The best (worst?) story is the one from Amma, who had a landlord that obviously came from the Buster Keaton school of dramatic flailing. When he came by for an inspection, all hell broke loose:

“While there he was spooked by her cat and then literally backed right into her bedroom door and took it off the hinge Dumb & Dumber style. (True story). Despite the landlord’s promises and apologies, the door was never fixed.Amma also requested that bars be installed on the windows after a couple of neighborhood mooks attempted a robbery. It took two months to finally get the bars.”

Amma put up with all that though, because she was paying $1575 per month, what she considered cheap, for a two bedroom on Greene Avenue. Our dubstep landlord is definitely the worst one we’ve ever had in our years living here, but at least we have heat and doors. What about you guys: have any landlord horror stories that you gutted through for cheap rent? What would be your breaking point?

6 Comments

  1. al fair

    no matter how cheap your rent is, the landlord is supposed to take care of your apartment. i suppose it’s about renewing the lease for folks? the example doesn’t seem all that cheap though.

  2. Amma here. Let the record show that I did not find the rent cheap, nor was I crazy enough to stay through that ridiculous price hike. I was a victim of needing a place to live ASAP. Times were tough.

  3. When I moved into my apartment in Bed-Stuy(a few blocks shy of East New York), there were no locks on the doors or bars on the windows. There was no running water, and there was no heat. The water, bars, and locks were fixed by the next day, but the heat took about a month and a half to come on, it was November 1st when we moved in by the way. In the process, since who had worked on the apartment before was inept, water would leak out of the ceiling from holes in the pipes.

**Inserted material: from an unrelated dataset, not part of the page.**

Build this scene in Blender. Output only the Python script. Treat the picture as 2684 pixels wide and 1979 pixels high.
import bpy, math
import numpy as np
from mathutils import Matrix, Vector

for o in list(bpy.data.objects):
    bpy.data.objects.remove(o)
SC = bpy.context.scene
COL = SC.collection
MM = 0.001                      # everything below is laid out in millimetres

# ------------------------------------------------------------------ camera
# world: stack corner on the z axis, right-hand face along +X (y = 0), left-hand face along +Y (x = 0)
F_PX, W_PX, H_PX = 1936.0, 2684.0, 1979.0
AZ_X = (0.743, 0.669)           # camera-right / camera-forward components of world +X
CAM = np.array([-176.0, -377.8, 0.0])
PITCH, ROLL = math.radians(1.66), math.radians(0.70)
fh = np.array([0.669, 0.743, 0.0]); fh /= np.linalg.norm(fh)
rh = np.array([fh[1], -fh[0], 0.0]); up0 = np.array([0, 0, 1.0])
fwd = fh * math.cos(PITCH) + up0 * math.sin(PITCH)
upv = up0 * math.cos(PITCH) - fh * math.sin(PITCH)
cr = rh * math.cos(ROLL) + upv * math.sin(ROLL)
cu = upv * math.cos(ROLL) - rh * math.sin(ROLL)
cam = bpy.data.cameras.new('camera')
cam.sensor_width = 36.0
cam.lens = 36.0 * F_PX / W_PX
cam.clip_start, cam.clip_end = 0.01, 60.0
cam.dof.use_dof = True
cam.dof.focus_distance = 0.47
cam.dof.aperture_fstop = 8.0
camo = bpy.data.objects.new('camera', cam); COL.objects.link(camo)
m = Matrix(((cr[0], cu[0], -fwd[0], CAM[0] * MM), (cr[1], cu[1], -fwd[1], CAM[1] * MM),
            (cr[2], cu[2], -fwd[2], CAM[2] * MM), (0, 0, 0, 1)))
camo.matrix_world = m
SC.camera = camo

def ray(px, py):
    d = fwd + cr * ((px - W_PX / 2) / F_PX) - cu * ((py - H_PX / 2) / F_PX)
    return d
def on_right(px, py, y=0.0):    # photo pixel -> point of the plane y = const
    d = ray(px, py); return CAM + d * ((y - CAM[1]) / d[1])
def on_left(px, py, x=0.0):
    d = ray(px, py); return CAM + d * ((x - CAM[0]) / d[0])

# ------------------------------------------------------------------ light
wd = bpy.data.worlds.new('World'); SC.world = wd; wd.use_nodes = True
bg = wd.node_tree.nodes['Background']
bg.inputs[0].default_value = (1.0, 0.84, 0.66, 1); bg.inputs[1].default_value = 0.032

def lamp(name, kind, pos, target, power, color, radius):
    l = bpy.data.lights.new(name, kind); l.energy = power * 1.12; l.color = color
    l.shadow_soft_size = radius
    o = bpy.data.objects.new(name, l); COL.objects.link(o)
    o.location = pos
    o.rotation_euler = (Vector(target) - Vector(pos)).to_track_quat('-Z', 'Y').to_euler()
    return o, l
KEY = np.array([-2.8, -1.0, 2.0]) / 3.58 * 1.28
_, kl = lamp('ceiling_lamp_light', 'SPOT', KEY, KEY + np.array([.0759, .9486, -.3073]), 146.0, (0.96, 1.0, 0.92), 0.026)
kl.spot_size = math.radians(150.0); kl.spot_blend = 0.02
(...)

    For the past few months water intermittently leaks through the ceiling when my upstairs neighbors take showers because the tub is not sealed to the wall correctly. My landlord frequently ignores my calls, and if he comes at all he rarely fixes anything but manages to tracked mud all throughout my house.

    But, for a huge duplex three bedroom, with exclusive access to a yard thats maybe more square feet than the whole apartment, for 1900 (which I pay 1/4 of) I can’t really complain.

      • Well yes. I can complain. I can call 311 and say how I have a slumlord but I don’t actually feel like it would do much. If they actually looked into the things wrong with my apartment I feel like it would only make living here more difficult.